If anyone doubts for a moment that terrorists representing causes as ideologically opposed as Iranian Islamic fundamentalism, Arab Marxist radicalism, and Israeli irridentism can actually work together, the evidence is readily available. In January, in the Israeli-occupied West Bank and Gaza, Syrian-sponsored rejectionists and adherents of the Islamic fundamentalist Hamaas jointly denounced Yasser Arafat's "capitulation" to a two-state solution and pledged to work together to oppose both the PLO and any settlement with Israel. That statement, and those that follow, play into the hands of Israelis who claim there is nothing to negotiate with Palestinians. Meanwhile the Israelis provide the third side of this "iron triangle" blocking peace by arresting on sight Palestinians suspected of supporting the moderate PLO program, while letting their rejectionist secular and religious rivals run wild in the streets and camps.

Meanwhile the Israelis provide the third side of this "iron triangle" blocking peace by arresting on sight Palestinians suspected of supporting the moderate PLO program, while letting their rejectionist secular and religious rivals run wild in the streets and camps.

If the United States is serious about ending terrorism, it can start by addressing the Palestine problem. This can only be done by supporting the moderates on both sides. Polls in the summer of 1988 showed 60 percent of Israelis willing to trade land for peace. Fifty-four percent of the vote in the November Israeli elections went to parties endorsing land-for-peace programs. A majority of Israelis would negotiate with the PLO.

Why, then, does the US not target its aid to Israel so that it helps the moderates and cuts the ground out from under the extremists who are building illegal West Bank settlements into ever-greater impediments to peace? And why won't the US link a verifiable ban on poisonous gas to a verifiable ban on nuclear weapons? So long as the Israelis secretly stockpile nuclear weapons, the Arabs who fear them will secretly stockpile poison gas. Since both nuclear weapons and poison gas can be delivered by missile, each side sees these horror weapons as its most credible defense against the other side. Only after a peace agreement is reached can the world expect both sides to give up weapons of mass destruction willingly.

Peace is Essential

True, there will always be flakes and idealogues. Perhaps every terrorist operating in Western Europe, Japan, and the US is such a flake. And, in the Middle East, perhaps Khomeini, Qaddafi, and Assad can be described as ideologues, not as personal victims of injustice. But their ideologies derive from, and exploit, the injustice suffered by the Palestinians.

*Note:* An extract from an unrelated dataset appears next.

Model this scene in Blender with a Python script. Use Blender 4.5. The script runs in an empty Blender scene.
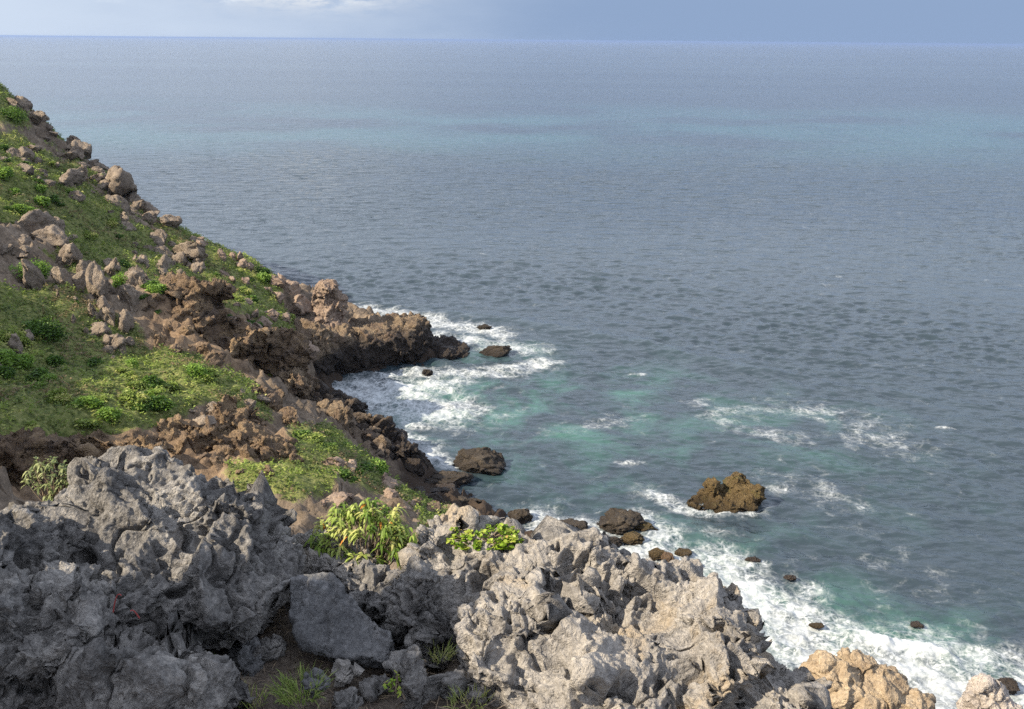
import bpy, bmesh, math, random
import numpy as np
from mathutils import Vector, Matrix

# ------------------------------------------------------------------ camera, world, sun
scene = bpy.context.scene
COL = scene.collection
R = math.radians
W, H = 1024, 709
FPX = 983.0
CAMZ = 30.0
PITCH = 17.75
ROLL = 0.5
cam_d = bpy.data.cameras.new("camera")
cam = bpy.data.objects.new("camera", cam_d)
COL.objects.link(cam)
cam_d.sensor_width = 36.0
cam_d.lens = 36.0 * FPX / W
cam_d.clip_start = 0.1
cam_d.clip_end = 200000
MC = (Matrix.Translation((0, 0, CAMZ)) @ Matrix.Rotation(R(90 - PITCH), 4, 'X')
      @ Matrix.Rotation(R(ROLL), 4, 'Z'))
cam.matrix_world = MC
scene.camera = cam

SUN_AZ = 66.0      # degrees from straight behind the camera, towards the left
SUN_EL = 36.0
SUN_DIR = np.array([-math.sin(R(SUN_AZ)) * math.cos(R(SUN_EL)),
                    -math.cos(R(SUN_AZ)) * math.cos(R(SUN_EL)), math.sin(R(SUN_EL))])
world = bpy.data.worlds.new("World")
scene.world = world
world.use_nodes = True
wn, wl = world.node_tree.nodes, world.node_tree.links
bg = wn['Background']
sky = wn.new('ShaderNodeTexSky')
sky.sky_type = 'NISHITA'
sky.sun_disc = False
sky.sun_elevation = R(SUN_EL)
sky.sun_rotation = R(180 + SUN_AZ)
sky.air_density = 1.0
sky.dust_density = 1.6
sky.ozone_density = 1.0
SKY_STRENGTH = 0.085
bg.inputs['Strength'].default_value = SKY_STRENGTH
# thin cloud sheets over the clear sky, and the pale bank of air that lies along the sea horizon
tcw = wn.new('ShaderNodeTexCoord')
DIR = tcw.outputs['Generated']


def w_math(op, a, b=None, clamp=False):
    m_ = wn.new('ShaderNodeMath'); m_.operation = op; m_.use_clamp = clamp
    for s_, v_ in enumerate((a, b)):
        if v_ is None: continue
        if isinstance(v_, (int, float)): m_.inputs[s_].default_value = v_
        else: wl.new(v_, m_.inputs[s_])
    return m_.outputs[0]


def w_noise(scale3, loc, detail=6, rough=0.55):
    mp_ = wn.new('ShaderNodeMapping'); mp_.inputs['Scale'].default_value = scale3; mp_.inputs['Location'].default_value = loc
    wl.new(DIR, mp_.inputs['Vector'])
    n_ = wn.new('ShaderNodeTexNoise'); n_.inputs['Scale'].default_value = 1.0
    n_.inputs['Detail'].default_value = detail; n_.inputs['Roughness'].default_value = rough
    wl.new(mp_.outputs['Vector'], n_.inputs['Vector'])
    return n_.outputs['Fac']


def w_map(v_, a_, b_, c_=0.0, d_=1.0):
    m_ = wn.new('ShaderNodeMapRange'); m_.interpolation_type = 'SMOOTHSTEP'; wl.new(v_, m_.inputs[0])
    for k_, x_ in enumerate((a_, b_, c_, d_)): m_.inputs[k_ + 1].default_value = x_
    return m_.outputs[0]


def w_mix(f_, a_, b_):
    m_ = wn.new('ShaderNodeMix'); m_.data_type = 'RGBA'
    for s_, v_ in ((0, f_), (6, a_), (7, b_)):
        if isinstance(v_, (int, float)): m_.inputs[s_].default_value = v_
        elif isinstance(v_, tuple): m_.inputs[s_].default_value = (*v_, 1)
        else: wl.new(v_, m_.inputs[s_])
    return m_.outputs[2]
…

In Europe after World War II, American and British Jews joined Jews of many nationalities in breaking the laws of their own lands to smuggle weapons and fighting men to their co-religionists in the Holy Land. Today Arabs and Muslims all over the world are united in support of the Palestinians. Surely many are equally willing to break the laws of their own lands. This is a global fire that cannot be extinguished by Israeli, or American, military action. It can only be quenched by a just peace. To achieve this, the US must align itself with the moderates on both sides, and recognize that it is the interaction of Israeli as well as Arab intransigents that provides the sea in which terrorists swim. Until then, there will be no beginning of peace in the Middle East, and no end of terrorism in the world.